● **WHAT YOU ARE ASKED TO DO**
Begin with the first line and repeat exactly through the line containing "return rt, Lc"; leave every image out.
Start
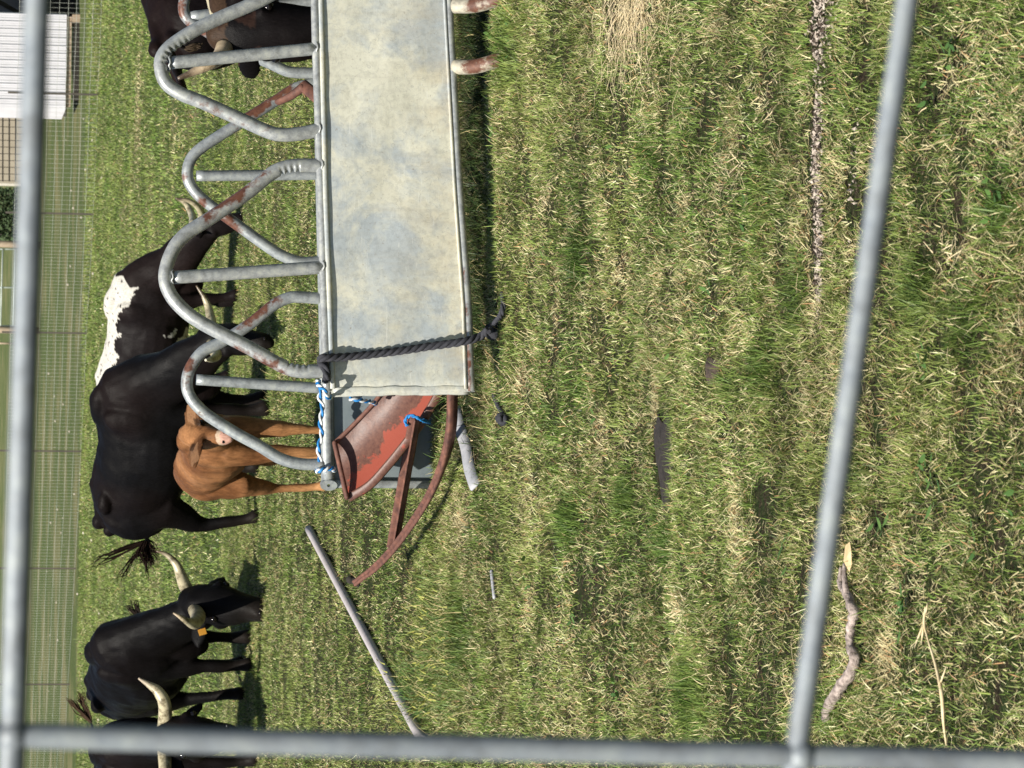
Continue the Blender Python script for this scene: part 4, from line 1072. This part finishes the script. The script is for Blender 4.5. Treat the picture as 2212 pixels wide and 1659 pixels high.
    for h in horns:
        pp = smooth([Lc(q) for q in h['pts']], 7); rr = lerpl(h['r'], len(pp)); mb = MB(); mb.tube(pp, rr, 16)
        o = mb.build('horn', M['horn'], rt)
        N = len(pp); cc = []
        for i in range(len(mb.v)):
            t = min(1, (i//16)/(N-1)); c0 = np.array(h.get('c0', (.50, .45, .31))); c1 = np.array(h.get('c1', (.16, .12, .08)))
            kk = np.clip((t-.62)/.3, 0, 1); c = c0*(1-kk)+c1*kk
            if t < .12: c = c*.75
            cc.append((*c, 1))
        at = o.data.attributes.new('Col', 'FLOAT_COLOR', 'POINT'); at.data.foreach_set('color', np.array(cc, dtype=np.float32).reshape(-1))
    if tail and tail.get('tuft'):
        r1 = random.Random(11); mb = MB(); base = Lc(tail['pts'][-1])
        for tp_, nst, r0 in tail['tuft']:
            tip = Lc(tp_); L = (tip-base).length
            for i in range(nst):
                o1 = Vector((r1.gauss(0, 1), r1.gauss(0, 1), r1.gauss(0, 1)))*.012*s
                pts = [base+o1*.4]
                for t in (.3, .6, .85, 1):
                    wv = Vector((r1.gauss(0, 1), r1.gauss(0, 1), r1.gauss(0, 1)))*L*.05*t
                    pts.append(base.lerp(tip, t)+o1+wv)
                q = smooth(pts, 4); mb.tube(q, lerpl([.006*s*r0, .005*s*r0, .001], len(q)), 5)
        o = mb.build('tail_tuft', M['coat'], rt); at = o.data.attributes.new('Col', 'FLOAT_COLOR', 'POINT')
        tc = tail.get('col', (.02, .014, .011)); at.data.foreach_set('color', np.tile(np.array([*tc, 1], dtype=np.float32), len(mb.v)))
    return rt, Lc

def nz(c, f, seed=0):
    return np.array([noise.noise(Vector((q[0]*f+seed, q[1]*f, q[2]*f))) for q in c])
def black(tint=(1, 1, 1), brown=0.0):
    def f(c, hd, raw):
        base = np.tile(np.array(BLK)*np.array(tint), (len(c), 1))
        k = np.clip(nz(c, 2.2, 4)*1.6+.2, 0, 1)[:, None]*brown
        base = base*(1-k)+np.array((.018, .009, .007))*k
        lo = np.clip((.30-c[:, 2])/.25, 0, 1)[:, None]*.5; base = base*(1-lo)+np.array((.018, .014, .011))*lo
        return base
    return f
def pied(c, hd, raw):
    base = np.tile(np.array((.008, .006, .006)), (len(c), 1))
    k = np.clip(nz(c, 2.0, 4)*1.6+.2, 0, 1)[:, None]*.35; base = base*(1-k)+np.array((.020, .011, .009))*k
    x, y, z = c.T; n1 = nz(c, 9, 1); n2 = nz(c, 22, 7)+.8*nz(c, 60, 2)
    topz = np.interp(x, [-.85, -.5, 0, .3, .5, .65, .8], [1.20, 1.23, 1.20, 1.18, 1.17, 1.12, 1.02])
    w_ = np.interp(x, [-.9, -.75, -.2, .0, .25, .42, .55, .72], [.30, .14, .11, .10, .08, .09, .17, .17])
    back = (z > topz-w_+n1*.05+n2*.025) & (x < .70+n1*.07)
    belly = (z < .60+n1*.10+n2*.03+np.clip(-.15-x, -.5, .2)*-.1) & (x > -.45) & (x < .22+n1*.15) & (z > .42)
    white = (back | belly) & ~((nz(c, 34, 3) > .52))
    base[white] = (.47, .45, .40)
    return base
def calfc(c, hd, raw):
    n1 = nz(c, 14, 2)[:, None]; n2 = np.clip(nz(c, 3.2, 8)*1.8+.45, 0, 1)[:, None]; n3 = nz(c*np.array([1, 1, .3]), 30, 3)[:, None]
    base = (np.array((.25, .118, .050))*(1-n2)+np.array((.13, .055, .022))*n2)*(1+n1*.22+n3*.30)
    x, y, z = c.T
    lo = np.clip((.62-z)/.5, 0, 1)[:, None]*.55; base = base*(1-lo)+np.array((.42, .22, .09))*lo
    d = raw-hd['pl']; t = d@hd['ax']/hd['hs']; l = np.abs(d@hd['lat'])/hd['hs']
    fr = d@hd['fc']/hd['hs']; inh = (np.linalg.norm(d-np.outer(d@hd['ax'], hd['ax']), axis=1) < .2*hd['hs'])
    mz_ = (t > .425) & (t < .56) & inh; base[mz_] = (.42, .31, .22)
    mz2 = (t > .465) & inh & (fr > -.01); base[mz2] = (.44, .25, .19)
    for b0, b1 in hd['ears']:
        b0 = np.array(b0); b1 = np.array(b1); ab = b1-b0; u = np.clip(((raw-b0)@ab)/(ab@ab), 0, 1); dist = np.linalg.norm(raw-b0-np.outer(u, ab), axis=1)
        fo_ = np.abs((raw-b0-np.outer(u, ab))@hd['fc']); ear = (dist < .13*hd['hs']) & (u > .40) & (fo_ < .028*hd['hs']); base[ear] = base[ear]*.55
        inn = ear & (dist < .055*hd['hs']) & (u > .5) & (u < .9); base[inn] = np.array((.19, .10, .05))
    ed = (np.abs(t-.225) < .04) & (np.abs(l-.105) < .03) & (fr > -.02) & inh; base[ed] *= .3
    return base

# C: black and white cow, grazing toward world right
rC = G(503, 738)
sC = .865
animal('longhorn_cow', 'black and white speckled longhorn cow grazing, second from the feeder behind the tall hoop', rC, math.radians(-33), sC,
       P(418, 492, 27.15), P(532, 470, 27.0), (.85, -.2, -.35), pied, slope=.10,
       horns=[dict(pts=[P(432, 486, 27.0), P(436, 466, 26.7), P(428, 448, 26.55), P(408, 434, 26.5), P(378, 428, 26.5)], r=[.036, .031, .025, .017, .006]),
              dict(pts=[P(418, 486, 27.3), P(416, 468, 27.6), P(408, 450, 27.75), P(396, 436, 27.8), P(382, 430, 27.85)], r=[.036, .031, .025, .017, .007])],
       legs={'f-1': .12, 'f1': -.1, 'h-1': -.12, 'h1': .1}, headk=.95,
       tail=dict(pts=[rC+Vector((-.85, .3, .85)), rC+Vector((-.88, .35, .45))]))
# D: black cow with swishing tail
gf = G(574, 868); gh = G(556, 1097); rD = (gf+gh)/2; rD.x += .06
animal('longhorn_cow', 'glossy black longhorn cow with head down and tail flicked out, right behind the brown calf', rD, math.radians(-42), .965,
       P(445, 722, 24.0), P(578, 740, 23.8), (.75, -.45, -.3), black(brown=.25),
       horns=[dict(pts=[P(458, 712, 24.1), P(456, 692, 24.2), P(450, 665, 24.3), P(440, 640, 24.3), P(424, 617, 24.3)], r=[.038, .036, .028, .018, .006]),
              dict(pts=[P(458, 742, 23.9), P(462, 756, 23.6), P(468, 768, 23.3), P(458, 776, 23.0), P(444, 778, 22.9)], r=[.042, .040, .034, .022, .008], c1=(.6, .55, .4))],
       legs={'f-1': .05, 'f1': -.1, 'h-1': -.02, 'h1': .25}, neckk=1.05,
       tail=dict(pts=[P(300, 1125, 25.9), P(315, 1150, 25.8), P(318, 1168, 25.7)],
                 tuft=[(P(306, 1215, 25.5), 26, 1), (P(328, 1222, 25.5), 20, 1), (P(196, 1219, 25.6), 8, 1.1), (P(255, 1250, 25.5), 7, .9), (P(340, 1200, 25.5), 16, .8), (P(318, 1245, 25.5), 8, .8), (P(290, 1205, 25.6), 14, 1)], col=(.022, .013, .010)))
# E: calf
rE = Vector((-.44, 20.15, 0))
calf_secs = [(-.80, 1.14, .07, .06), (-.74, 1.10, .16, .14), (-.60, 1.06, .22, .20), (-.35, 1.03, .25, .22), (0, .98, .28, .235), (.25, .985, .28, .215), (.42, 1.0, .27, .18), (.56, 1.01, .22, .14), (.66, 1.0, .14, .10)]
animal('calf', 'small reddish brown calf with pale pink muzzle, looking at the camera', rE, math.radians(-74), .72,
       P(400, 937, 19.40), P(494, 945, 19.14), (.05, -.80, .6), calfc, body=calf_secs, headk=.98, neckk=.66, legk=.85, eark=2.1,
       legs={'f-1': .08, 'f1': -.02, 'h-1': .0, 'h1': .12}, lw=.78, earpts=(P(422, 1012, 19.08), P(414, 864, 19.22)), cat='calf', vox=.013,
       tail=dict(pts=[rE+Vector((-.12, .62, .72)), rE+Vector((-.10, .66, .55))]))
# F: black cow facing the camera
rF = Vector((G(548, 1460).x+G(535, 1385).x, 0, 0))/2; rF = Vector((-2.20, 26.15, 0))
rtF, LF = animal('longhorn_cow', 'black longhorn cow with orange ear tag grazing, pale horn sweeping up to the right', rF, math.radians(-69), .945,
       P(408, 1296, 25.15), P(556, 1316, 24.85), (.45, -.85, .1), black(brown=.1),
       horns=[dict(pts=[P(408, 1280, 25.2), P(398, 1262, 25.25), P(390, 1240, 25.3), P(380, 1218, 25.3), P(360, 1198, 25.3), P(338, 1190, 25.3)], r=[.050, .048, .040, .030, .018, .006]),
              dict(pts=[P(420, 1316, 25.05), P(428, 1332, 24.8), P(420, 1346, 24.5), P(404, 1342, 24.3), P(388, 1332, 24.25), P(374, 1324, 24.25)], r=[.050, .056, .046, .024, .014, .005], c1=(.45, .35, .24))],
       legs={'f-1': .06, 'f1': -.05, 'h-1': .32, 'h1': .22}, headk=1.12, hump=0, neckk=1.15,
       tail=dict(pts=[rF+Vector((-.25, .85, .95)), rF+Vector((.15, .95, 1.0)), P(300, 1335, 26.9)], tuft=[(P(276, 1312, 26.9), 14, 1), (P(290, 1300, 26.9), 12, 1)]))
mb = MB(); a = LF(P(437, 1365, 24.85)); mb.hexa(a, (.004, 0, 0), (0, .022, .006), (0, -.008, .026)); mb.build('ear_tag', M['tag'], rtF)
# G: cow behind the gate stile
rG = Vector((-2.93, 25.6, 0))
animal('longhorn_cow', 'black longhorn cow mostly behind the gate stile, heavy pale horns held level', rG, math.radians(-62), .93,
       P(352, 1592, 24.7), P(500, 1590, 24.2), (.35, -.9, .1), black(brown=.2),
       horns=[dict(pts=[P(354, 1578, 24.7), P(357, 1545, 24.6), P(354, 1515, 24.5), P(340, 1492, 24.5), P(320, 1478, 24.5), P(299, 1465, 24.5)], r=[.052, .050, .046, .038, .022, .007], c1=(.42, .35, .27)),
              dict(pts=[P(354, 1606, 24.7), P(356, 1640, 24.6), P(356, 1680, 24.5), P(345, 1715, 24.5), P(320, 1735, 24.5)], r=[.052, .048, .042, .030, .007])],
       legs={'f-1': .1, 'f1': -.12, 'h-1': .1, 'h1': -.1}, headk=1.0,
       tail=dict(pts=[P(215, 1655, 26.5), P(205, 1600, 26.4), P(196, 1560, 26.3)], tuft=[(P(150, 1515, 26.3), 22, 1.0), (P(170, 1500, 26.3), 18, 1.0)], col=(.05, .03, .018)))
# A: dark brown rump at the image top edge
rA = Vector((2.42, 19.3, 0))
animal('longhorn_cow', 'dark brown cow seen from the rump, tail hanging, at the far side of the feeder', rA, math.radians(38), .955,
       rA+Vector((1.5, 1.0, .75)), rA+Vector((1.75, 1.15, .35)), (.8, .5, -.2), black((1.3, 1.0, 1.0), .5),
       tail=dict(pts=[rA+Vector((-.86, -.42, .98)), P(365, 97, 18.3), P(400, 103, 18.3)], tuft=[(P(430, 98, 18.3), 18, 1)], col=(.05, .035, .022)))
# B: cow with its head in the feeder
def colB(c, hd, raw):
    b = black((1.1, 1, 1), .3)(c, hd, raw); d = raw-hd['pl']; t = d@hd['ax']/hd['hs']
    near = np.linalg.norm(d, axis=1) < .20*hd['hs']; n1 = nz(c, 14, 5)
    k = (near & (t < .045+n1*.06) & (t > -.09) & (np.abs(d@hd['lat']) < .16)); b[k] = (.040, .024, .015)
    k2 = (near & (t >= .0) & (t < .16) & (n1 > .15)); b[k2] = (.022, .012, .009); return b
rB = Vector((2.90, 15.9, 0))
animal('longhorn_cow', 'black longhorn with tan brindled poll, head lowered into the hay feeder', rB, math.radians(188), .98,
       P(478, 78, 15.05), P(735, 50, 14.95), (-.35, -.95, .0), colB,
       horns=[dict(pts=[P(486, 100, 15.0), P(476, 122, 14.95), P(455, 136, 14.9), P(425, 152, 14.9), P(384, 170, 14.9)], r=[.040, .036, .030, .020, .008], c0=(.50, .40, .27), c1=(.14, .10, .07)),
              dict(pts=[P(486, 50, 15.1), P(470, 20, 15.2), P(450, -20, 15.3), P(400, -50, 15.3)], r=[.045, .040, .028, .008])],
       headk=1.0, neckk=1.05, tail=dict(pts=[rB+Vector((.88, .1, .8)), rB+Vector((.88, .1, .4))]))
End
● **EXERCISE RESULT**
Continue the Blender Python script for this scene: part 4, from line 1072. This part finishes the script. The script is for Blender 4.5. Treat the picture as 2212 pixels wide and 1659 pixels high.
    for h in horns:
        pp = smooth([Lc(q) for q in h['pts']], 7); rr = lerpl(h['r'], len(pp)); mb = MB(); mb.tube(pp, rr, 16)
        o = mb.build('horn', M['horn'], rt)
        N = len(pp); cc = []
        for i in range(len(mb.v)):
            t = min(1, (i//16)/(N-1)); c0 = np.array(h.get('c0', (.50, .45, .31))); c1 = np.array(h.get('c1', (.16, .12, .08)))
            kk = np.clip((t-.62)/.3, 0, 1); c = c0*(1-kk)+c1*kk
            if t < .12: c = c*.75
            cc.append((*c, 1))
        at = o.data.attributes.new('Col', 'FLOAT_COLOR', 'POINT'); at.data.foreach_set('color', np.array(cc, dtype=np.float32).reshape(-1))
    if tail and tail.get('tuft'):
        r1 = random.Random(11); mb = MB(); base = Lc(tail['pts'][-1])
        for tp_, nst, r0 in tail['tuft']:
            tip = Lc(tp_); L = (tip-base).length
            for i in range(nst):
                o1 = Vector((r1.gauss(0, 1), r1.gauss(0, 1), r1.gauss(0, 1)))*.012*s
                pts = [base+o1*.4]
                for t in (.3, .6, .85, 1):
                    wv = Vector((r1.gauss(0, 1), r1.gauss(0, 1), r1.gauss(0, 1)))*L*.05*t
                    pts.append(base.lerp(tip, t)+o1+wv)
                q = smooth(pts, 4); mb.tube(q, lerpl([.006*s*r0, .005*s*r0, .001], len(q)), 5)
        o = mb.build('tail_tuft', M['coat'], rt); at = o.data.attributes.new('Col', 'FLOAT_COLOR', 'POINT')
        tc = tail.get('col', (.02, .014, .011)); at.data.foreach_set('color', np.tile(np.array([*tc, 1], dtype=np.float32), len(mb.v)))
    return rt, Lc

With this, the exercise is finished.